June 29, 2015 / 6:14 PM / 4 years ago

Biggest one-day loss since 2011 for European stocks as Greek crisis deepens

LONDON (Reuters) - Euro zone stocks suffered their biggest one-day fall since 2011 on Monday, with southern European banks in particular getting pummeled after Greece shut its banks and imposed capital controls.

A protester holds a banner in Greek colors in front of the parliament building during an anti-austerity rally in Athens, Greece, June 29, 2015. REUTERS/Yannis Behrakis

Some 30 billion euros ($33.30 billion) in market capitalization was wiped off euro zone banks .SX7E as investors dumped financial stocks, fearing the ripple effects of a potential Greek exit from the euro zone.

The selling did not hit panic levels, however, with European equities still up some 10 percent year-to-date and not far off seven-year highs.

Some investors said they had started to look for buying opportunities in the belief that the European Central Bank would act to fend off any prolonged financial turmoil. Others said they were still betting that a “Grexit” would be avoided.

“The reaction of financial markets today was negative but there is no sense of panic,” said Valentijn van Nieuwenhuijzen, a strategist at NN Investment Partners.

“This signals that investors believe a workable solution can still be found and a Grexit avoided but also that the fundamental and policy environment are strong enough to deal with the current situation in Greece.

The blue-chip Euro STOXX 50 .STOXX50E index closed down 4.2 percent to 3,468.90 points, its worst day in four years.

Benchmark indexes in Portugal and Italy slid 5 percent. European stock-market volatility .V2TX surged to a fresh six-month high. The turmoil saw several German companies rethink plans for stock-market listings.

With the Athens stock exchange closed, U.S-listed Greek assets absorbed much of the blow. One Greek bank’s (NBGr.AT) U.S. shares slumped some 30 percent; a Greece ETF (GREK.K) was down 16 percent.

Greece is a small part of the European economy, but concern was growing on Monday that its problems would spread to peripheral euro economies like Portugal and Spain.

“There are real, genuine concerns about the spread of contagion,” said Chris Parkinson, head of research at Christopher Street Capital.

But, he said, “this doesn’t fundamentally change the risk profiles of euro zone banks for the moment. I would imagine the ECB will step in pretty soon with calming words, which could help.”

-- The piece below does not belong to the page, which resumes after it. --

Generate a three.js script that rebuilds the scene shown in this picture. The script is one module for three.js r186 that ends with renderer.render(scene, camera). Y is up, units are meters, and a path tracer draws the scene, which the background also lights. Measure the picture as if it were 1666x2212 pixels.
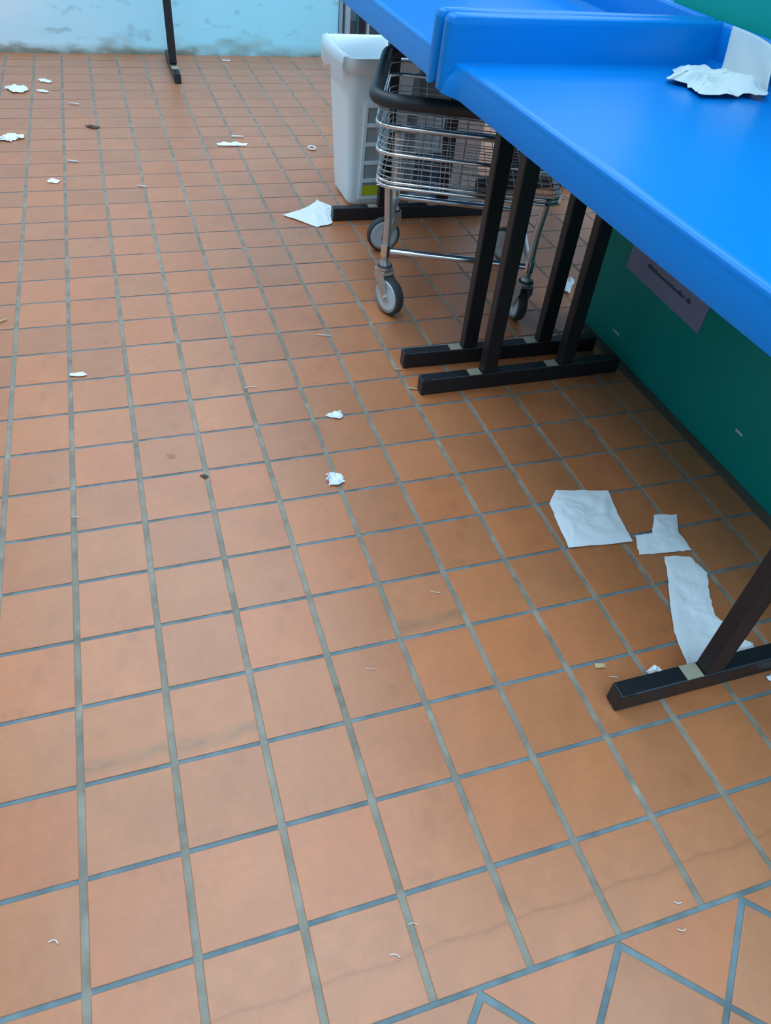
import * as THREE from 'three';
import { RoundedBoxGeometry } from 'three/addons/geometries/RoundedBoxGeometry.js';
import { mergeGeometries, toCreasedNormals } from 'three/addons/utils/BufferGeometryUtils.js';
import { RectAreaLightUniformsLib } from 'three/addons/lights/RectAreaLightUniformsLib.js';

// ---------------------------------------------------------------- camera, light, exposure
const scene = new THREE.Scene();
const W = 1666, H = 2212;
const camera = new THREE.PerspectiveCamera(69.75, W / H, 0.05, 60);
camera.position.set(0.2147, 1.2141, 0.2039);
camera.rotation.order = 'YXZ';
camera.rotation.set(-0.7622, -0.3864, 0.1127);
camera.updateMatrixWorld(true);
camera.updateProjectionMatrix();
scene.add(camera);
const EXPOSURE = 1.0;
scene.background = new THREE.Color(0.02, 0.03, 0.035);
RectAreaLightUniformsLib.init();
const CEIL = 2.75;
const LIGHT = new THREE.Color(0.61, 0.87, 1.1);
const LAMP_POWER = 5.3;                                   // radiance of a ceiling diffuser
const LAMP_SPOTS = [[-2.2, -3.9], [1.3, 0.35]]; for (const x of [-0.3, 0.62, 2.05, 3.2]) for (const z of [-4.0, -2.4, -0.8, 1.0, 2.6]) LAMP_SPOTS.push([x, z]);

// ---------------------------------------------------------------- helpers
let seed = 20417;
const rnd = () => { seed = (seed * 1664525 + 1013904223) >>> 0; return seed / 4294967296; };
const rr = (a, b) => a + (b - a) * rnd();
const counts = {};
function numbered(name) {
  counts[name] = (counts[name] || 0) + 1;
  return counts[name] === 1 ? name : name + '_' + String(counts[name] - 1).padStart(3, '0');
}
function tag(o, label, category, group, kind) {
  o.userData.label = label;
  if (category) o.userData.category = category;
  if (group) o.userData.group = group;
  if (kind) o.userData.kind = kind;
  return o;
}
function flat(g) { const q = g.index ? g.toNonIndexed() : g; for (const k of Object.keys(q.attributes)) if (!['position', 'normal', 'uv'].includes(k)) q.deleteAttribute(k); if (!q.attributes.normal) q.computeVertexNormals(); if (!q.attributes.uv) q.setAttribute('uv', new THREE.BufferAttribute(new Float32Array(q.attributes.position.count * 2), 2)); return q; }
function merged(list) { return list.length === 1 ? list[0] : mergeGeometries(list.map(flat), false); }
function mesh(name, geo, mat, parent) {
  const m = new THREE.Mesh(Array.isArray(geo) ? merged(geo) : geo, mat);
  m.name = parent ? name : numbered(name);
  m.castShadow = m.receiveShadow = true;
  (parent || scene).add(m);
  return m;
}
function part(name, geo, mat, parent) { return mesh(name, geo, mat, parent); }
function thing(name, label, category, pos = [0, 0, 0], turn = 0, group) {
  const g = new THREE.Group(); g.name = numbered(name); g.position.set(...pos); g.rotation.y = turn; scene.add(g);
  return tag(g, label, category, group);
}
function struct(o) { o.userData.kind = 'structure'; return o; }
function box(x0, x1, y0, y1, z0, z1, r = 0) {
  const w = x1 - x0, h = y1 - y0, d = z1 - z0;
  const g = r ? new RoundedBoxGeometry(w, h, d, 2, Math.min(r, w / 2.01, h / 2.01, d / 2.01)) : new THREE.BoxGeometry(w, h, d);
  return g.translate((x0 + x1) / 2, (y0 + y1) / 2, (z0 + z1) / 2);
}
const V3 = (x, y, z) => new THREE.Vector3(x, y, z);
function rod(a, b, r, seg = 10) {
  const A = V3(...a), B = V3(...b), d = B.clone().sub(A);
  const g = new THREE.CylinderGeometry(r, r, d.length(), seg);
  g.applyQuaternion(new THREE.Quaternion().setFromUnitVectors(V3(0, 1, 0), d.clone().normalize()));
  return g.translate((A.x + B.x) / 2, (A.y + B.y) / 2, (A.z + B.z) / 2);
}
class RoundRect extends THREE.Curve {                       // closed rounded rectangle in a level plane
  constructor(hx, hz, y, r) { super(); this.p = new THREE.Path();
    const p = this.p; p.moveTo(-hx + r, -hz); p.lineTo(hx - r, -hz); p.absarc(hx - r, -hz + r, r, -Math.PI / 2, 0); p.lineTo(hx, hz - r); p.absarc(hx - r, hz - r, r, 0, Math.PI / 2);
    p.lineTo(-hx + r, hz); p.absarc(-hx + r, hz - r, r, Math.PI / 2, Math.PI); p.lineTo(-hx, -hz + r); p.absarc(-hx + r, -hz + r, r, Math.PI, 1.5 * Math.PI); this.y = y; }
  getPoint(t) { const q = this.p.getPointAt(Math.min(Math.max(t, 0), 1)); return V3(q.x, this.y, q.y); }
}
const ringTube = (hx, hz, y, r, rad, seg = 72, rs = 8) => new THREE.TubeGeometry(new RoundRect(hx, hz, y, r), seg, rad, rs, true);

// value noise for textures and crumpling
const perm = Array.from({ length: 512 }, () => rnd());
const h2 = (i, j) => perm[(((i * 73) ^ (j * 151)) & 511)];
function vnoise(x, y, per = 0) {
  let xi = Math.floor(x), yi = Math.floor(y); const fx = x - xi, fy = y - yi, u = fx * fx * (3 - 2 * fx), v = fy * fy * (3 - 2 * fy);
  const wr = (k) => per ? ((k % per) + per) % per : k;
  const a = h2(wr(xi), wr(yi)), b = h2(wr(xi + 1), wr(yi)), c = h2(wr(xi), wr(yi + 1)), d = h2(wr(xi + 1), wr(yi + 1));
  return a + (b - a) * u + (c - a) * v + (a - b - c + d) * u * v;
}
function fbm(x, y, oct = 4, per = 0) { let s = 0, a = 0.5, t = 0; for (let o = 0; o < oct; o++) { s += a * vnoise(x, y, per); t += a; a *= 0.5; x *= 2; y *= 2; per *= 2; } return s / t; }
function texture(n, f, srgb = true, repeat = true, m = n) {
  const d = new Uint8Array(n * m * 4);
  for (let j = 0; j < m; j++) for (let i = 0; i < n; i++) { const c = f(i / n, j / m), k = 4 * (j * n + i); for (let q = 0; q < 3; q++) d[k + q] = Math.max(0, Math.min(255, 255 * (c.length ? c[q] : c))); d[k + 3] = 255; }
  const t = new THREE.DataTexture(d, n, m, THREE.RGBAFormat); t.magFilter = THREE.LinearFilter; t.minFilter = THREE.LinearMipmapLinearFilter; t.generateMipmaps = true;
  if (srgb) t.colorSpace = THREE.SRGBColorSpace; if (repeat) t.wrapS = t.wrapT = THREE.RepeatWrapping; t.needsUpdate = true; return t;
}
const lin = (r, g, b) => new THREE.Color().setRGB(r, g, b);
const std = (c, rough, extra = {}) => new THREE.MeshStandardMaterial({ color: c, roughness: rough, ...extra });
const phy = (c, rough, extra = {}) => new THREE.MeshPhysicalMaterial({ color: c, roughness: rough, ...extra });

// ---------------------------------------------------------------- materials
const tileMap = texture(512, (u, v) => {
  let k = 0.86 + 0.12 * fbm(u * 6, v * 6, 4, 6) + 0.05 * (fbm(u * 60, v * 60, 2, 60) - 0.5);
  const s = fbm(u * 11 + 3, v * 11 + 7, 2, 11); if (s > 0.78) k -= (s - 0.78) * 0.4;
  return [k, k * 0.985, k * 0.97];
});
const tileRough = texture(256, (u, v) => 0.72 + 0.28 * fbm(u * 9, v * 9, 4, 9), false);
const tileBump = texture(256, (u, v) => fbm(u * 20, v * 20, 4, 20), false);
const crackMap = texture(512, (u, v) => {
  let k = 0.88 + 0.10 * fbm(u * 5, v * 5, 4, 5) + 0.05 * (fbm(u * 50, v * 50, 2, 50) - 0.5);
  const y = 0.45 + 0.02 * Math.sin(u * Math.PI * 2) + 0.035 * (fbm(u * 9, 3.3, 3, 9) - 0.5), d = Math.abs(v - y);
  k *= 1 - 0.16 * 0.38 * Math.exp(-Math.pow(d / 0.014, 2)) - 0.07 * Math.exp(-Math.pow(d / 0.05, 2)) * fbm(u * 6, v * 6, 2, 6);
  return [k, k, k];
}, true, true);
const smearMap = texture(512, (u, v) => {
  let k = 0.88 + 0.10 * fbm(u * 5, v * 5, 4, 5); const e = Math.max(0, 1 - Math.abs(v - 0.12 - 0.1 * fbm(u * 3, 1, 2)) / 0.14) * fbm(u * 7, v * 18, 4);
  return [k * (1 - 0.30 * e), k * (1 - 0.16 * e), k * (1 - 0.08 * e)];
});
const TILE = [0.64, 0.222, 0.081];
const GLAZE = { ior: 1.6, clearcoat: 0.42, clearcoatRoughness: 0.42 };
const tileTones = [[1, 1, 1], [0.94, 0.96, 0.97], [1.05, 1.01, 0.97], [0.97, 1.02, 1.06], [1.02, 0.96, 0.9], [0.9, 0.93, 0.95], [1.04, 1.04, 1.03]];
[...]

Eight of the 10 worst-performing stocks on the STOXX Europe 600 index were banks. Banco Comercial Portugues (BCP.LS), Italy’s Monte dei Paschi di Siena (BMPS.MI) and Austria’s Raiffeisen Bank (RBIV.VI) fell 7 to 11 percent.

Travel operator TUI (TUIT.L) (TUIGn.DE) closed down 7 percent, weighed down not just by Greece but also an Islamist shooting attack in Tunisia on Friday that killed 39 foreign tourists.

More sanguine investors said the broader improving economic backdrop and support from the ECB offset the Greek turbulence.

“We think that the current crisis — whatever the outcome — will probably not damage the longer-term prospects for European equities,” Barclays strategists wrote in a note to clients.

Goldman Sachs wrote in a note that its base case remained that Greece would stay in the euro zone, even as the risks of its departure were rising.

“Investors who were heavily exposed to Greece have cut their exposure hugely ... But a drop of 10 percent for European stocks is entirely possible (in the event of Greece leaving the euro zone),” said Peter Dixon, equity strategist at Commerzbank.

“That’s the price to pay for the markets, which have over the course of the last couple of years really not taken into account these risks.”